Fire
Water

Mar 2026 • Discussion Paper

Considerations and Pathways for Potential State Oversight of Community Water Systems’ Wildfire Fighting Efforts in California

Discussion Paper

Researcher(s): Gregory Pierce, Edith de Guzman, Erik Porse, Daniel Coffee, and Camilo Salcedo

Abstract:

Since the Los Angeles Fires of January 2025, dramatic shifts have occurred in perceptions, expectations, and understanding of water systems’ role in fighting wildfires in California. As a consequence, policy attention has increased regarding the potential for enhanced statewide oversight to enhance wildfire-fighting capacity across community water systems. No state in the U.S. has previously pursued this path. Water systems face many obstacles to fighting wildfires that they have not been expected or supported to overcome. At the same time, as wildfires become more urban and increasingly encroach into the service territories of community water systems, the concept introduces interesting questions and potential innovations in design and implementation that may be good investments as part of long-term climate change adaptation.
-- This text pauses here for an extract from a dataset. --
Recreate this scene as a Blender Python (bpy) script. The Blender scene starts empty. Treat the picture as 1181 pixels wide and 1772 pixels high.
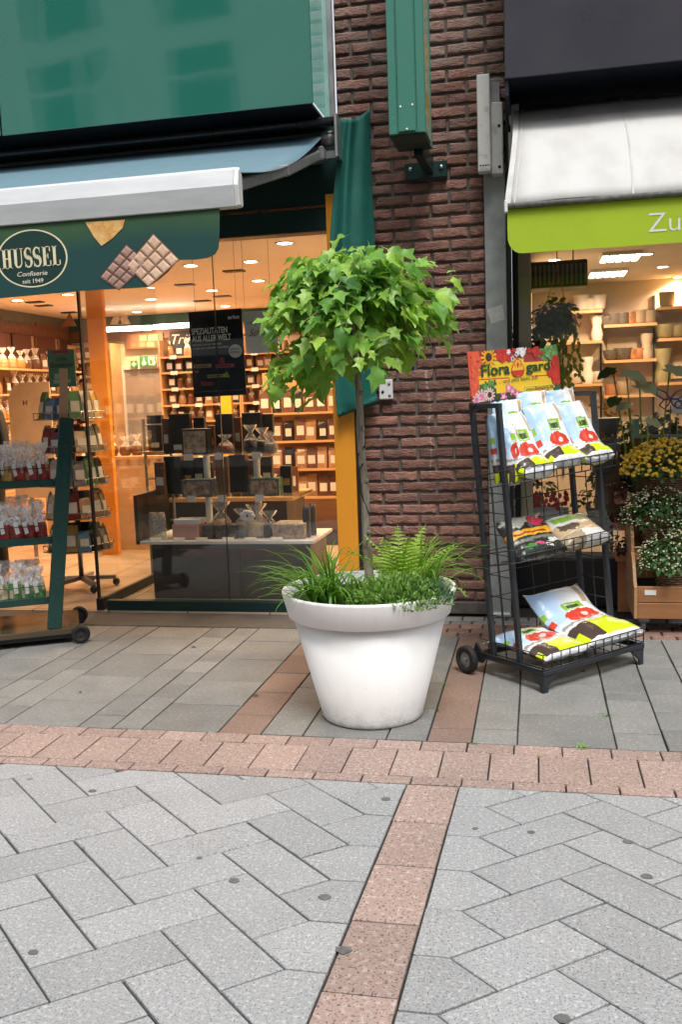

This leads to our overarching question in this discussion paper: What is the function, if any, for statewide oversight (in the form of data collection, guidance, frameworks, and standards) of community water systems’ role in fighting wildfires? In this paper, we describe the pros and cons of pursuing any oversight option, outline eight potential pathways for statewide oversight along a spectrum with respect to the status quo, and discuss the value of each approach. Options range from commissioning studies that gather information from systems, to voluntary guidance or system preparedness checklists, to legislating mandatory preparedness or performance standards. We outline how these options might work as well as the advantages and drawbacks of each approach.

Our only firm recommendation is to carefully weigh the tradeoffs of pursuing any state oversight approach. Only evidence-based, financially supported, and legally prudent guidance may ultimately prove effective to further combat wildfires in the state.